Wednesday, February 13, 2013

New Member! Amanda Swain Bingham

We are thrilled to announce our newest member, Amanda Swain Bingham. A native of Peace Dale, Rhode Island, she received a BFA from Tufts University and The School of the Museum of Fine Arts, in Massachusetts.  She studied documentary photography with Bill Burke and attended Rhode Island School of Design for post graduate studies. Her most recent work is "Travels Without Skin", read more and view some of her work from the series below. 

Amanda Swain Bingham

I started noticing shadows out of the corner of my eye after the death of my very shy, but adventurous uncle four years ago. These sightings seemed protective, familiar and comical. I started to notice these shadows while doing household chores, allowing me to laugh at my vigorous vacuuming, as if I had friends to laugh with me at my rapid approach to cleaning.

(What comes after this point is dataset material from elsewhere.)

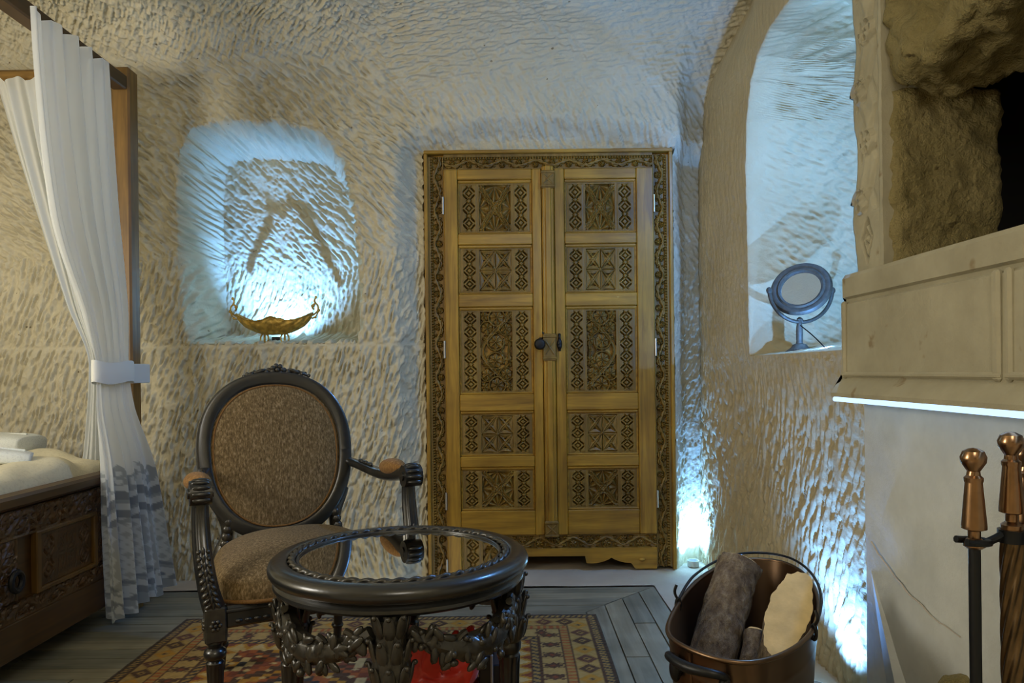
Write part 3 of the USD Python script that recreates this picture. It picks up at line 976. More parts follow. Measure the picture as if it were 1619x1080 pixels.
# ------------------------------------------------------------------ bed, curtains
def bed():
    t = thing('canopy_bed', 'dark carved wooden four-poster bed with canopy rails', 'bed', (-1.65, 2.4, 0))
    y0, y1 = -1.9, .84
    fx = 0.0
    # posts
    for (px, py) in ((-.04, .80), (-.04, -1.9), (-1.42, .80), (-1.42, -1.9)):
        obj('post', box(px - .04, px + .04, py - .04, py + .04, 0.0, 2.375, .008), M['post_wood'], t)
    obj('canopy_rail', box(-.070, -.006, -1.86, .76, 2.272, 2.334, .006), M['bed_wood'], t)
    obj('canopy_rail', box(-1.45, -1.39, -1.86, .76, 2.272, 2.334, .006), M['bed_wood'], t)
    obj('canopy_rail', box(-1.38, -.08, .775, .825, 2.312, 2.376, .012), M['rail_wood'], t)
    obj('canopy_rail', box(-1.38, -.08, -1.925, -1.875, 2.312, 2.376, .012), M['bed_wood_x'], t)
    # side panel facing the room
    sp = sub('side_panel', t)
    za, zb = .095, .637
    obj('base_board', box(-.05, -.004, -1.86, .76, za, za + .125, .006), M['bed_wood'], sp)
    obj('core', box(-.05, -.022, -1.86, .76, za + .1, zb - .03, .004), M['bed_wood'], sp)
    obj('cap_rail', cat(box(-.07, .006, -1.86, .76, zb - .045, zb, .010)), M['bed_wood'], sp)
    us, vs, H = carve_strip(2.6, .095, bead=False, seed=4, step=.0045)
    obj('carved_band', place(relief(us, vs, H, .010, .02), (-.004, -1.85, zb - .145), (0, 0, 1), (0, 1, 0), (1, 0, 0)), M['bed_wood'], sp, smooth=40)
    us, vs, H = carve_strip(2.6, .06, bead=False, seed=5, step=.0045)
    obj('carved_band', place(relief(us, vs, H, .010, .02), (-.004, -1.85, za + .125), (0, 0, 1), (0, 1, 0), (1, 0, 0)), M['bed_wood'], sp, smooth=40)
    pz0, pz1 = za + .187, zb - .147
    for k in range(4):
        c = .30 - k * .56
        us, vs, H = carve_panel('X' if k % 2 else 'R', .31, pz1 - pz0 - .02, step=.0036)
        obj('carved_panel', place(relief(us, vs, H, .012, .015), (-.008, c - .155, pz0 + .01), (0, 1, 0), (0, 0, 1), (1, 0, 0)), M['bed_wood'], sp, smooth=40)
        lip = union([box(-.024, .002, c - .185, c + .185, pz0 - .004, pz0 + .014, .004), box(-.024, .002, c - .185, c + .185, pz1 - .012, pz1 + .004, .004),
                     box(-.024, .002, c - .185, c - .160, pz0, pz1, .004), box(-.024, .002, c + .160, c + .185, pz0, pz1, .004)])
        obj('molding', lip, M['bed_wood_v'], sp)
        us, vs, H = carve_strip(pz1 - pz0, .10, bead=False, seed=8, step=.0045)
        obj('carved_band', place(relief(us, vs, H, .010, .02), (-.006, c + .187, pz0), (0, 1, 0), (0, 0, 1), (1, 0, 0)), M['bed_wood'], sp, smooth=40)
    obj('foot_board', box(-1.38, -.08, .77, .82, .10, .60, .006), M['bed_wood_x'], t)
    obj('slat_base', box(-1.42, -.055, -1.86, .765, .30, .36, .004), M['bed_wood_x'], t)
    # dark round ring on the side panel, its use unclear
    rp = tube([(0.022, -.02 + .026 * math.cos(a), .36 + .030 * math.sin(a)) for a in np.linspace(0, 2 * PI, 25)[:-1]], .010, 8, closed=True)
    obj('dark_ring', cat(rp), M['iron'], t, label='round dark ring on the bed side')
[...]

My shadow was a Giacometti figure dumping the trash, then an Aboriginal with a spear, unclogging the toilet. I began paying close attention to my shadows, how they enhanced domestic scenes, and more importantly, how they revealed my presence in nature. I encountered shadows everywhere. I experimented and grew more playful with my shadow; I searched water and glass for my shadow's reflection, and at once I was filled inside with rocks, roots or algae. I felt lonely when the sun vanished.
Children play with their shadows and imagine they are tangible. When I saw Peter Pan on Broadway as a child, I never forgot the first act when Peter's shadow somehow "fell off" of him. The notion of a free shadow, roaming and detached from its source made perfect sense to me. It still does. For a shadow to exist, light and darkness must both be present. The shadow is dark until  light "awakens" it, giving it life and its own free will.
So I share my story in "Travels Without Skin". I'm exposing the negative space and watching it come alive, connecting to the playful intersection of light and shadow. I'm my own prop, a useful shape to stand in light's way. The shadows may be lurking and ominous, or downright funny, as when my bat-eared terrier steps into a shot, but when my shadow-self appears more like a dream than a document, then I have the picture I want.